Le plan de redressement proposé par Boeing Consulting et la volonté affichée par les pouvoirs publics dans le sens de débloquer tous les moyens nécessaires à la réussite de cette opération de redressement peuvent-ils enfin permettre à Camair-Co de se relever ?
Un plan, issu d’un audit effectué par une partie prenante, ne peut pas être favorable au redressement d’une structure.
Un audit est un processus méthodique, documenté et surtout INDÉPENDANT pour prouver l’impartialité de l’auditeur.

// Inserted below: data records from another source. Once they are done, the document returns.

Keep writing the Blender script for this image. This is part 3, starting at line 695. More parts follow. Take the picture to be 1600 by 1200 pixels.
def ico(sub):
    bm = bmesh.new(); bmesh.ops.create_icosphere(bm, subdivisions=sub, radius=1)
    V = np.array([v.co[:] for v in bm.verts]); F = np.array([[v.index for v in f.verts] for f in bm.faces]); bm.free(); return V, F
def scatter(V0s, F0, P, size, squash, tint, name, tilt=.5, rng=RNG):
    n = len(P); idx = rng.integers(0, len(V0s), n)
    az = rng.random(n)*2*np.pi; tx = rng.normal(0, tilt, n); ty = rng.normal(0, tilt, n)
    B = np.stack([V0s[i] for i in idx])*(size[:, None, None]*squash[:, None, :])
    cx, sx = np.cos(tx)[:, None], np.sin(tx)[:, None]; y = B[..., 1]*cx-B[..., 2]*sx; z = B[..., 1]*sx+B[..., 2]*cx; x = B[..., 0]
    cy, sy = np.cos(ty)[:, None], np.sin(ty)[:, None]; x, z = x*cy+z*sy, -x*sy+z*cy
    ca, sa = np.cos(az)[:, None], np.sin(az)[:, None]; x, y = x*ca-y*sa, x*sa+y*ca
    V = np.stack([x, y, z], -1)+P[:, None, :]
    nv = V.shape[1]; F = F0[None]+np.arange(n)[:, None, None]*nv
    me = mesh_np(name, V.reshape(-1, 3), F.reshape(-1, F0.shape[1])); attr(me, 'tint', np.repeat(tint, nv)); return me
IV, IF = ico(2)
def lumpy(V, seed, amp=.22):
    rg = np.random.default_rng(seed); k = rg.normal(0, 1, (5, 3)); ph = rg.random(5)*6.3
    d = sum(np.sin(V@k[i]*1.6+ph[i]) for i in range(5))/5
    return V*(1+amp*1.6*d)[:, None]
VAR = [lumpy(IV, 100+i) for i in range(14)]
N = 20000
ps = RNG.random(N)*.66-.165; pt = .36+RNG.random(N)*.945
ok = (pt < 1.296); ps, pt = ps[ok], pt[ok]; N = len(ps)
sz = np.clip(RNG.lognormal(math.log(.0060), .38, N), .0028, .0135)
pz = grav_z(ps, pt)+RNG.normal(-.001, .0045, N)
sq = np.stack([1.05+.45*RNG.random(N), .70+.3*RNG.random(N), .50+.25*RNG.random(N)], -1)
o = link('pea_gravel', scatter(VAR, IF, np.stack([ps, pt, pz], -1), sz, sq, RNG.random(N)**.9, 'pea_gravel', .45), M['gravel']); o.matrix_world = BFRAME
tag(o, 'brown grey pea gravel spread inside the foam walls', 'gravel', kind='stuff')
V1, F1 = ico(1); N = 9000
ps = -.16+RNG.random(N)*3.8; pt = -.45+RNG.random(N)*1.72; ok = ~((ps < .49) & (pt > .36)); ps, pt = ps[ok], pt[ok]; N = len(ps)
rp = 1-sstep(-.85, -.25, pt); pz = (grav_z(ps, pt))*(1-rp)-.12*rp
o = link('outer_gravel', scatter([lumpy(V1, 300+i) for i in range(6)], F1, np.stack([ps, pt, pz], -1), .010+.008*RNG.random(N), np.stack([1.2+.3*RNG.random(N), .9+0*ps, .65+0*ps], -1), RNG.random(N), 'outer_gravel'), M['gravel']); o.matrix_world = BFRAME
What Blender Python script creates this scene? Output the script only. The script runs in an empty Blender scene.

Il s’agit ici de proposer le type et le nombre d’outils de production (avions) qu’il faut utiliser dans les différents réseaux d’exploitation de CAMAIR-CO. Un auditeur (Boeing) peut-il proposer les avions de son concurrent ?
Notre avis est que CAMAIR-CO va une fois de plus se rendre compte, après trois ans, que ce plan ne permet pas son redressement comme celui de Lufthansa Consulting (de triste mémoire).
À votre avis, qu’est-ce qu’il y a à faire pour que le Cameroun ait une compagnie aérienne digne de ce nom ?
Six conditions à remplir :
1- Nommer un DG, Dirigeant Responsable, compétent.
2- Exiger l’achat d’outil de production moderne (avions)
3- Nommer les 6 Responsables Désignés compétents (Directeur Technique, Directeur de l’Exploitation, Directeur Qualité, Responsable opérations Vol, Responsable Opérations Sol, Responsable Suivi des Équipages).
4- Recruter des employés par test de niveau (y compris ceux qui sont en place et compresser ceux qui échouent aux tests).
5- Mettre en place un organigramme comprenant entre autres une Direction Commerciale ou des Ventes avec des objectifs de remplissage des avions, une Direction Technique avec des objectifs de réduction des dépenses.
6- Signer un contrat ayant des objectifs à atteindre à travers des indicateurs de performance avec le propriétaire, représenté par le Conseil d’Administration qui confirme sa non-ingérence dans la gestion quotidienne et attend l’évaluation du contrat. À l’évaluation si les objectifs ne sont pas atteints le Manager démissionne.